After weak results, Apple is turning its attention onto the things that run on its phones, such as Apple Music and Apple Pay, as well as presumably unreleased services. That appears to be a way of moving away from a focus on the phones themselves - a strategy that is proving problematic across the industry as more and more people hold onto their old phones.

The slowdown in the number of people buying new phones - which fell by 10 million in the second quarter of the year, the company said - meant that Apple's revenues dropped for the first time since 2003. But it highlighted its service businesses, which is growing quickly and made $6 billion (£4.1bn) last year.

Increasing the interest in services would allow Apple to continue making money from its users, long after they bought their phone. But it could also mark a major change in strategy for Apple, which has previously seen services as a thing that increase the value of its devices - the opposite approach to Google and many of Apple's other competitors.

Tim Cook, Apple's chief executive, has said that the company would still look to ensure that services are a part of devices, rather than being products on their own. Apple doesn't offer most of its services outside of its own operating systems - with some notable exceptions, such as the recent Apple Music app for Android.

But Apple already makes more money from selling services than it does from selling Macs, it announced as part of the same report. And it has been gradually stepping up that business, including with the release of the Apple Music streaming service earlier this year. But that division is still tiny compared with Apple's sales for other products. While Apple's services revenue grew to $6bn in the second quarter of 2016, that is far smaller than the $50.6bn of iPhone sales it brought in in the same period.

At the moment, Apple offers many of its online services - such as the basic version of the iCloud online backup - for free. But it charges for others, including for more storage on iCloud itself.

The company could be planning to introduce yet more of those paid-for services. It has long been rumoured to be looking a television service that would sit alongside its Apple TV box, for instance, looking to take on video streaming services like Netflix. For the moment, many of those services are owned and monetised by companies outside of Apple - which include many of Silicon Valley's biggest companies, like Google, Spotify and Microsoft.

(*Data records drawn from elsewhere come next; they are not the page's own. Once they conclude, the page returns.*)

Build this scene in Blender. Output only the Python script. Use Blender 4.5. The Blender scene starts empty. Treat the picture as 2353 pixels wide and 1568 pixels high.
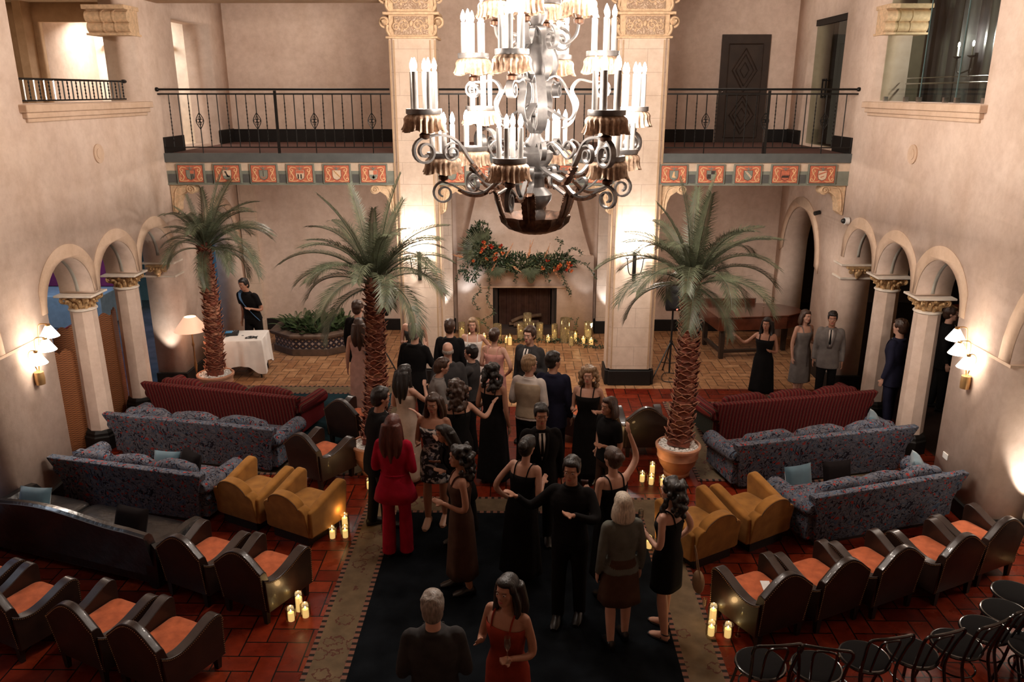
import bpy, bmesh, math, random
from math import sin, cos, pi, radians, atan2, sqrt, hypot
from mathutils import Vector, Matrix, Euler, noise
S = bpy.context.scene
COL = S.collection
rnd = random.Random(7)
XL, XR = -6.05, 5.5            # inner faces of the two side walls
YB, YF = 17.3, 13.87           # back wall, front plane of the balcony
ZD = 4.1                       # balcony deck

# ------------------------------------------------------------------ materials
_m = {}
class NB:
    """small node builder"""
    def __init__(s, name):
        s.m = bpy.data.materials.new(name); s.m.use_nodes = True
        s.t = s.m.node_tree; s.n = s.t.nodes; s.l = s.t.links
        s.b = s.n['Principled BSDF']
        s.co = None
    def node(s, t, **k):
        n = s.n.new(t)
        for a, v in k.items(): setattr(n, a, v)
        return n
    def put(s, sock, v):
        if v is None: return
        if isinstance(v, bpy.types.NodeSocket): s.l.new(v, sock)
        else:
            if sock.type == 'RGBA' and len(v) == 3: v = (*v, 1)
            sock.default_value = v
    def coord(s, kind='Object'):
        if s.co is None: s.co = s.node('ShaderNodeTexCoord')
        return s.co.outputs[kind]
    def math(s, op, a, b=None, c=None):
        n = s.node('ShaderNodeMath', operation=op)
        s.put(n.inputs[0], a)
        if b is not None: s.put(n.inputs[1], b)
        if c is not None: s.put(n.inputs[2], c)
        return n.outputs[0]
    def mapping(s, vec, scale=(1,1,1), rot=(0,0,0), loc=(0,0,0)):
        n = s.node('ShaderNodeMapping')
        s.put(n.inputs[0], vec); n.inputs['Scale'].default_value = scale
        n.inputs['Rotation'].default_value = rot; n.inputs['Location'].default_value = loc
        return n.outputs[0]
    def noise(s, scale, detail=3, vec=None, rough=.5, dist=0, out='Fac'):
        n = s.node('ShaderNodeTexNoise')
        s.put(n.inputs['Vector'], vec if vec is not None else s.coord())
        n.inputs['Scale'].default_value = scale; n.inputs['Detail'].default_value = detail
        n.inputs['Roughness'].default_value = rough; n.inputs['Distortion'].default_value = dist
        return n.outputs[out]
    def ramp(s, fac, stops, interp='LINEAR'):
        n = s.node('ShaderNodeValToRGB'); r = n.color_ramp; r.interpolation = interp
        while len(r.elements) < len(stops): r.elements.new(.5)
        for e, (p, c) in zip(r.elements, stops):
            e.position = p; e.color = (*c, 1) if len(c) == 3 else c
        s.put(n.inputs[0], fac); return n.outputs[0]
    def mix(s, f, a, b, mode='MIX'):
        n = s.node('ShaderNodeMix', data_type='RGBA', blend_type=mode)
        s.put(n.inputs[0], f); s.put(n.inputs[6], a); s.put(n.inputs[7], b)
        return n.outputs[2]
    def bump(s, h, strength=.3, dist=.01):
        n = s.node('ShaderNodeBump'); n.inputs['Strength'].default_value = strength
        n.inputs['Distance'].default_value = dist; s.put(n.inputs['Height'], h)
        s.l.new(n.outputs[0], s.b.inputs['Normal'])
    def sep(s, v):
        n = s.node('ShaderNodeSeparateXYZ'); s.put(n.inputs[0], v); return n.outputs
    def set(s, col=None, rough=None, metal=None, emit=None, estr=None, sheen=None, coat=None, spec=None, trans=None):
        b = s.b.inputs
        for k, v in (('Base Color', col), ('Roughness', rough), ('Metallic', metal), ('Emission Color', emit),
                     ('Emission Strength', estr), ('Sheen Weight', sheen), ('Coat Weight', coat),
                     ('Specular IOR Level', spec), ('Transmission Weight', trans)):
            s.put(b[k], v)
        return s.m

def mat(name, col, rough=.6, metal=0, var=.12, vs=8, bump=0, bs=60, bd=.005, sheen=None, coat=None, spec=None):
    if name in _m: return _m[name]
    b = NB(name)
    c2 = tuple(max(0, c*(1-var)) for c in col); c3 = tuple(min(1, c*(1+var)) for c in col)
    n = b.noise(vs, 4)
    b.set(b.ramp(n, [(.3, c2), (.7, c3)]), rough, metal, sheen=sheen, coat=coat, spec=spec)
    if bump: b.bump(b.noise(bs, 3), bump, bd)
    _m[name] = b.m; return b.m

def emat(name, col, strength, base=(.8,.8,.8)):
    if name in _m: return _m[name]
    b = NB(name); b.set(base, .5, 0, col, strength)
    _m[name] = b.m; return b.m

def plaster(name, a, b_, joints=False):
    b = NB(name)
    n1 = b.noise(1.3, 6, rough=.65); n2 = b.noise(7, 6, rough=.65)
    base = b.ramp(n1, [(.3, a), (.72, b_)])
    dark = b.ramp(n2, [(.25, (.80,.76,.72)), (.6, (1,1,1))])
    c = b.mix(.8, base, dark, 'MULTIPLY')
    st = b.noise(2.2, 4, vec=b.mapping(b.coord(), (1, 1, .25)))
    c = b.mix(.4, c, b.ramp(st, [(.32, (.84,.78,.7)), (.55, (1,1,1))]), 'MULTIPLY')
    if joints:
        # ashlar joints cut in the render of the stone
        x, y, z = b.sep(b.coord())
        row = b.math('FLOOR', b.math('DIVIDE', z, .36))
        fz = b.math('FRACT', b.math('DIVIDE', z, .36))
        u = b.math('ADD', b.math('ADD', x, y), b.math('MULTIPLY', b.math('MODULO', row, 2), .31))
        fu = b.math('FRACT', b.math('DIVIDE', u, .62))
        e = b.math('MAXIMUM', b.math('LESS_THAN', fz, .02), b.math('LESS_THAN', fu, .011))
        c = b.mix(b.math('MULTIPLY', e, .55), c, (.28,.19,.13))
        b.bump(b.math('SUBTRACT', 1, e), .3, .004)
    else:
        b.bump(n2, .25, .01)
    b.set(c, .82, spec=.25)
    return b.m

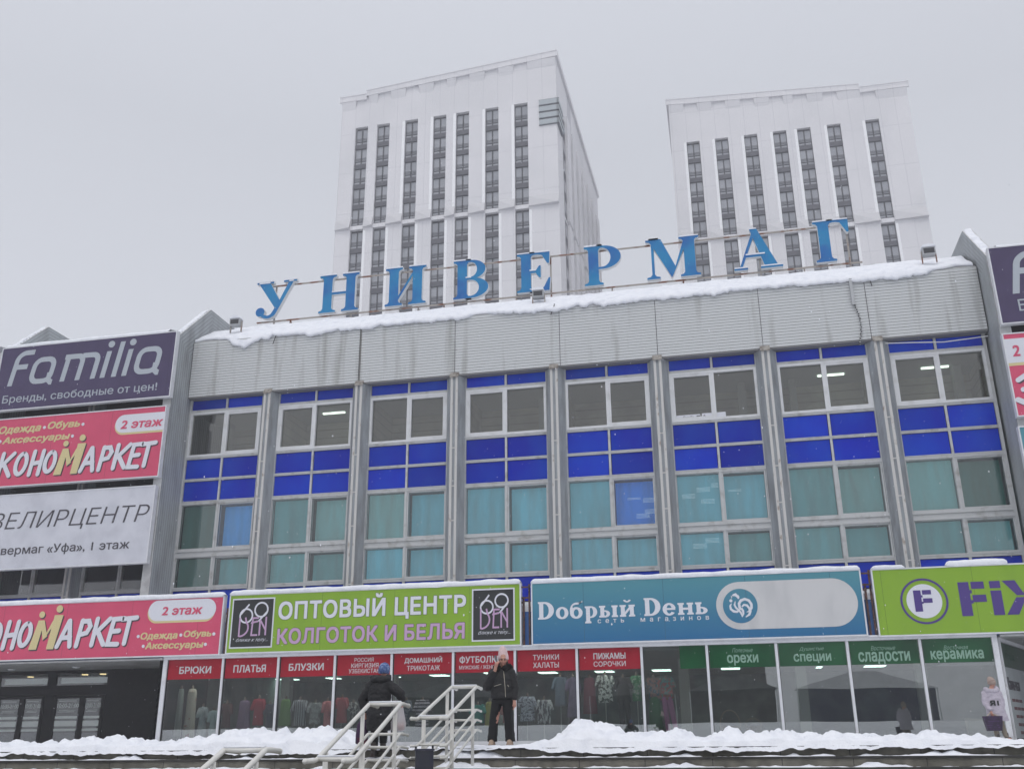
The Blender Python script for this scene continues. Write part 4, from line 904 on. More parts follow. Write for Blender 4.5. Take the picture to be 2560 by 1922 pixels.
for k, lines, lab in GRN:
    a, c = MX[k]+.08, MX[k+1]-.06
    if k == 8: a = at(*r5(1865, 700), YG).x
    t = thing('window_banner', ((a+c)/2, YG, 4.19), lab, 'banner', 'green banners on the shop glass')
    b = MB(); b.box(a, c, YG-.004, YG+.003, 4.19, 4.985); b.build('panel', GR, t)
    for body, q, x0, x1, y0, y1, it in lines:
        tx(t, body, q, x0, y0+2, y1+2, x1, y0-2, y1-2, YG-.0045, GT, bold=-.004 if it else .022, shear=.35 if it else 0, depth=.004)
# wall posters in the right recess
t = thing('wall_poster', (31.6, -2.2, 1.7), 'pale poster headed by a green strip, on the recess wall right of the shop windows', 'poster')
b = MB(); rwbox(b, .16, 4.2, 1.75, 4.05, .004, .02, 0); b.build('panel', mat('poster_paper', (.36, .39, .40), .6, (.30, .33, .34), ns=1), t)
b = MB(); rwbox(b, .16, 4.2, 4.06, 4.84, .004, .024, 0); b.build('heading_strip', mat('dark_green_print', (.005, .04, .016), .5), t)
def rtext(body, s0, s1, z0, z1, o, m, name='lettering', **k):
    mm = text(body, s0, s1, z0, z1, 0, **k); mm.v = [RW(p[0], p[2], o-p[1]) for p in mm.v]; mm.build(name, m, t)
rtext('Феник', .75, 2.2, 4.32, 4.62, .026, mat('faint_print', (.05, .10, .07), .6), bold=.0)
rtext('Шашлычная', .35, 2.3, 3.30, 3.72, .022, INK, shear=.35, bold=-.005)
DR = mat('dark_red_print', (.10, .02, .025), .6)
b = MB()
for k in range(5):
    s0 = .70+.13*k
    for j in range(3): rwbox(b, s0+.62*j*.9, s0+.62*j*.9+.50, 2.92-.26*k, 3.02-.26*k, .021, .024)
b.build('print_lines', DR, t)
# small notice in the sixth window, from inside
p0, p1 = at(*reg(1080, 860, .31646)(1920, 570), .02), at(*reg(1760, 640, .31646)(170, 1225), .02)
t = thing('paper_notice', ((p0.x+p1.x)/2, .02, 14.5), 'white paper strip with grey lettering standing in the sixth white window', 'notice')
b = MB(); b.box(p0.x, p0.x+1.05, .018, .026, 14.49, 14.70); b.box(p0.x+1.12, p1.x, .018, .026, 14.49, 14.72); b.build('sheet', LWHITE, t)
text('Familia', p0.x+.35, p0.x+.8, 14.53, 14.65, .017, depth=.003, bold=.01).build('lettering', INK, t)
b = MB(); disc(b, p0.x+.93, 14.6, .045, .013, .017); disc(b, p0.x+1.0, 14.6, .045, .0125, .017); disc(b, p0.x+1.22, 14.6, .045, .013, .017); b.build('dots_print', INK, t)

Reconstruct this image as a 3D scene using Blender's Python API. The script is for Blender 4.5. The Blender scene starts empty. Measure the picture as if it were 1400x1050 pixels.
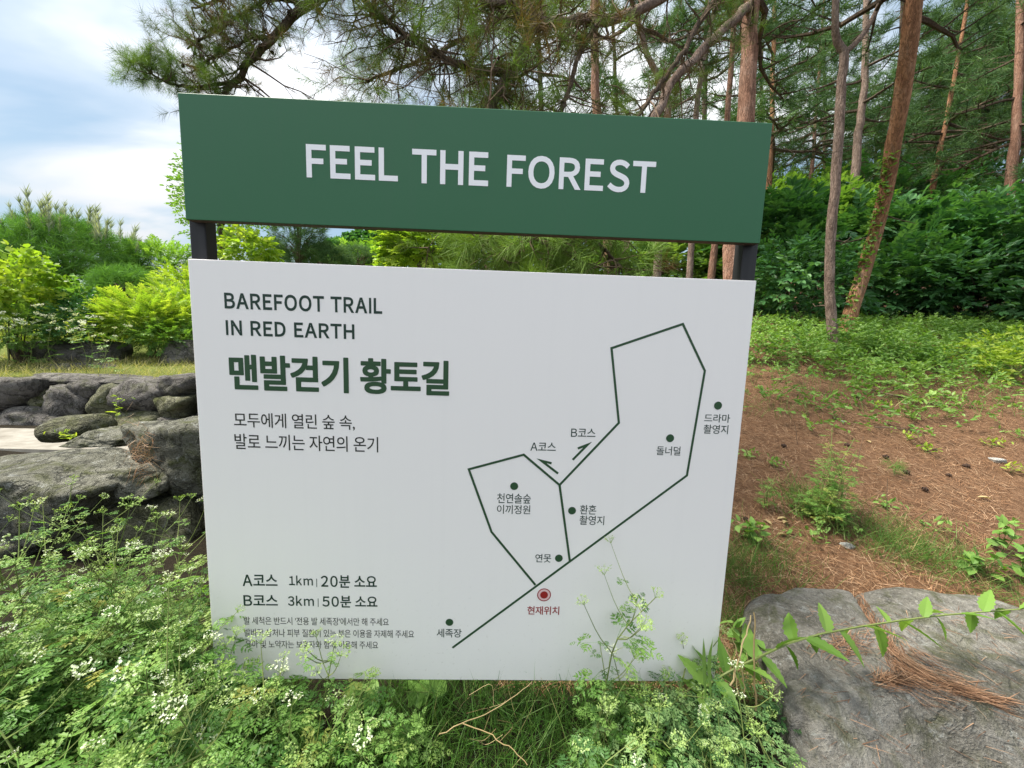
import bpy, math, random
import numpy as np
from mathutils import Vector, Matrix, noise as mnoise
from mathutils.bvhtree import BVHTree

scene = bpy.context.scene
COL = scene.collection
PI = math.pi

# ------------------------------------------------------------------ camera
F_PX, YAW, PITCH, ROLL = 526.0, 0.0308395, -0.1188604, 0.0333976
SIGN_TOP = 2.024
CAM = np.array([0.07946, -1.25904, SIGN_TOP - 0.68844])
_f = np.array([math.sin(YAW) * math.cos(PITCH), math.cos(YAW) * math.cos(PITCH), math.sin(PITCH)])
_r = np.array([math.cos(YAW), -math.sin(YAW), 0.0])
_u = np.cross(_r, _f)
_c, _s = math.cos(ROLL), math.sin(ROLL)
_r, _u = _c * _r + _s * _u, -_s * _r + _c * _u
cam_data = bpy.data.cameras.new('camera')
cam_data.sensor_width = 36.0
cam_data.lens = F_PX / 1400.0 * 36.0
cam_data.clip_start = 0.02
cam_data.clip_end = 3000
cam = bpy.data.objects.new('camera', cam_data)
COL.objects.link(cam)
cam.matrix_world = Matrix(((_r[0], _u[0], -_f[0], CAM[0]), (_r[1], _u[1], -_f[1], CAM[1]),
                           (_r[2], _u[2], -_f[2], CAM[2]), (0, 0, 0, 1)))
scene.camera = cam


def ray(px, py):
    return _f + _r * (px - 700) / F_PX - _u * (py - 525) / F_PX


def at(px, py, d):
    return CAM + ray(px, py) * d


def on_y(px, py, y=0.0):
    v = ray(px, py)
    return CAM + v * ((y - CAM[1]) / v[1])


def on_z(px, py, z):
    v = ray(px, py)
    return CAM + v * ((z - CAM[2]) / v[2])


# ------------------------------------------------------------------ light
SUN_EL, SUN_AZ = math.radians(58), math.radians(-84)      # azimuth from +y towards +x
world = bpy.data.worlds.new('World')
scene.world = world
world.use_nodes = True
wt = world.node_tree
for n in list(wt.nodes):
    wt.nodes.remove(n)


def nd(t, typ, **kw):
    n = t.nodes.new(typ)
    for k, v in kw.items():
        if k == 'op':
            n.operation = v
        elif isinstance(k, str) and hasattr(n, k):
            setattr(n, k, v)
    return n


def math_node(t, op, a, b=None):
    n = t.nodes.new('ShaderNodeMath')
    n.operation = op
    for i, v in enumerate((a, b)):
        if v is None:
            continue
        if isinstance(v, (int, float)):
            n.inputs[i].default_value = v
        else:
            t.links.new(v, n.inputs[i])
    return n.outputs[0]


def ramp(t, fac, stops):
    n = t.nodes.new('ShaderNodeValToRGB')
    el = n.color_ramp.elements
    while len(el) < len(stops):
        el.new(0.5)
    for e, (p, c) in zip(el, stops):
        e.position = p
        e.color = (c[0], c[1], c[2], 1.0) if not isinstance(c, (int, float)) else (c, c, c, 1)
    t.links.new(fac, n.inputs[0])
    return n.outputs[0]


def mixc(t, fac, a, b, mode='MIX'):
    n = t.nodes.new('ShaderNodeMix')
    n.data_type = 'RGBA'
    n.blend_type = mode
    for sock, v in ((n.inputs[0], fac), (n.inputs[6], a), (n.inputs[7], b)):
        if isinstance(v, (int, float)):
            sock.default_value = v
        elif isinstance(v, (tuple, list)):
            sock.default_value = (v[0], v[1], v[2], 1)
        else:
            t.links.new(v, sock)
    return n.outputs[2]


def noise_node(t, vec, scale, detail=4, rough=0.5, dist=0.0):
    n = t.nodes.new('ShaderNodeTexNoise')
    n.inputs['Scale'].default_value = scale
    n.inputs['Detail'].default_value = detail
    n.inputs['Roughness'].default_value = rough
    n.inputs['Distortion'].default_value = dist
    if vec is not None:
        t.links.new(vec, n.inputs['Vector'])
    return n.outputs[0]


sky = wt.nodes.new('ShaderNodeTexSky')
sky.sky_type = 'NISHITA'
sky.sun_disc = False
sky.sun_elevation = SUN_EL
sky.sun_rotation = SUN_AZ
sky.air_density = 1.3
sky.dust_density = 2.5
tc = wt.nodes.new('ShaderNodeTexCoord')
sep = wt.nodes.new('ShaderNodeSeparateXYZ')
wt.links.new(tc.outputs['Generated'], sep.inputs[0])
zc = math_node(wt, 'MAXIMUM', sep.outputs[2], 0.0)
den = math_node(wt, 'ADD', zc, 0.22)
cmb = wt.nodes.new('ShaderNodeCombineXYZ')
wt.links.new(math_node(wt, 'DIVIDE', sep.outputs[0], den), cmb.inputs[0])
wt.links.new(math_node(wt, 'DIVIDE', sep.outputs[1], den), cmb.inputs[1])
mp = wt.nodes.new('ShaderNodeMapping')
mp.inputs['Rotation'].default_value = (0, 0, math.radians(-38))
mp.inputs['Scale'].default_value = (0.62, 1.25, 1)
mp.inputs['Location'].default_value = (0.35, 0.1, 0)
wt.links.new(cmb.outputs[0], mp.inputs[0])
cl = noise_node(wt, mp.outputs[0], 1.5, 5, 0.46, 0.5)
cover = ramp(wt, cl, [(0.40, 0.02), (0.50, 0.28), (0.60, 0.80), (0.72, 1.0)])
skyb = mixc(wt, 1.0, sky.outputs[0], (0.05, 0.05, 0.05), 'MULTIPLY')
skyb = mixc(wt, 0.55, skyb, (0.125, 0.20, 0.27))
zb = math_node(wt, 'ADD', math_node(wt, 'MULTIPLY', math_node(wt, 'MULTIPLY', zc, zc), 1.15), 0.29)
zb = math_node(wt, 'ADD', zb, math_node(wt, 'MULTIPLY', math_node(wt, 'MAXIMUM', math_node(wt, 'MULTIPLY', sep.outputs[1], -1.0), 0.0), 0.40))  # extra unseen cloud brightness behind the camera, added to light the board's front
cwhite = mixc(wt, 1.0, (0.985, 0.985, 1.0), zb, 'MULTIPLY')
final = mixc(wt, cover, skyb, cwhite)
bg = wt.nodes.new('ShaderNodeBackground')
bg.inputs[1].default_value = 1.0
wt.links.new(final, bg.inputs[0])
wo = wt.nodes.new('ShaderNodeOutputWorld')
wt.links.new(bg.outputs[0], wo.inputs[0])

sun_data = bpy.data.lights.new('sun', 'SUN')
sun_data.energy = 3.7
sun_data.angle = math.radians(14)
sun_data.color = (1.0, 0.94, 0.84)
sun = bpy.data.objects.new('sun', sun_data)
COL.objects.link(sun)
sd = Vector((math.sin(SUN_AZ) * math.cos(SUN_EL), math.cos(SUN_AZ) * math.cos(SUN_EL), math.sin(SUN_EL)))
sun.rotation_euler = sd.to_track_quat('Z', 'Y').to_euler()
sun.location = (sd * 60)

scene.view_settings.view_transform = 'Standard'
scene.view_settings.look = 'None'
scene.view_settings.exposure = 1.62
scene.view_settings.gamma = 1.0
scene.cycles.max_bounces = 6
scene.cycles.transparent_max_bounces = 4
scene.cycles.use_denoising = True
scene.cycles.denoiser = 'OPENIMAGEDENOISE'
scene.cycles.denoising_input_passes = 'RGB_ALBEDO_NORMAL'
scene.cycles.denoising_prefilter = 'NONE'
scene.cycles.sample_clamp_indirect = 4.0
scene.cycles.adaptive_threshold = 0.004

# ------------------------------------------------------------------ mesh helpers


class MB:
    """Collects vertices and faces (numpy blocks), builds ONE mesh object."""

    def __init__(self):
        self.v, self.f, self.t, self.m, self.n = [], [], [], [], 0

    def add(self, verts, faces, tint=0.5, mat=0):
        verts = np.asarray(verts, float).reshape(-1, 3)
        for fa in (faces if isinstance(faces, list) and len(faces) and isinstance(faces[0], np.ndarray) else [np.asarray(faces, int)]):
            self.f.append(fa + self.n)
            k = len(fa)
            self.t.append(np.broadcast_to(np.asarray(tint, float), (k,)) if np.ndim(tint) == 0 or len(tint) == k else np.resize(tint, k))
            self.m.append(np.full(k, mat, int))
        self.v.append(verts)
        self.n += len(verts)

    def verts(self):
        return np.concatenate(self.v) if self.v else np.zeros((0, 3))

    def build(self, name, mats, parent=None, smooth=False, loc=None):
        me = bpy.data.meshes.new(name)
        v = self.verts()
        if loc is not None:
            v = v - np.asarray(loc)
        me.vertices.add(len(v))
        me.vertices.foreach_set('co', v.ravel())
        nl = sum(f.size for f in self.f)
        me.loops.add(nl)
        me.loops.foreach_set('vertex_index', np.concatenate([f.ravel() for f in self.f]))
        tot = np.concatenate([np.full(len(f), f.shape[1]) for f in self.f])
        me.polygons.add(len(tot))
        me.polygons.foreach_set('loop_start', np.concatenate([[0], np.cumsum(tot)[:-1]]))
        me.polygons.foreach_set('material_index', np.concatenate(self.m))
        me.polygons.foreach_set('use_smooth', np.full(len(tot), bool(smooth)))
        a = me.attributes.new('tint', 'FLOAT', 'FACE')
        a.data.foreach_set('value', np.concatenate(self.t).astype(np.float32))
        me.update(calc_edges=True)
        for m in (mats if isinstance(mats, (list, tuple)) else [mats]):
            me.materials.append(m)
        o = bpy.data.objects.new(name, me)
        COL.objects.link(o)
        if loc is not None and parent is None:
            o.location = loc
        if parent is not None:
            o.parent = parent
        return o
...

Many analysts said after Apple's weaker results that the market is hoping that it will release another product with the selling power of the iPhone.

“They need to come out with that next great product,” Angelo Zino, a financial analyst with S&P Global Market Intelligence, said before Apple released its earnings report Thursday. He was optimistic about the company''s future, but added, “Apple absolutely needs to start diversifying their revenue base.”

But in the absence of such a product, Apple's work in increasing its services would allow it to grow that division alongside more straightforward sales of its iPhones, iPads and Macs. That might help it move away from the annual hardware and software cycle that its phones and most other products have now settled into. It has already appeared to be moving on from that very cyclical approach, launching an update to its iOS phone operating system last month with much fanfare and marketing.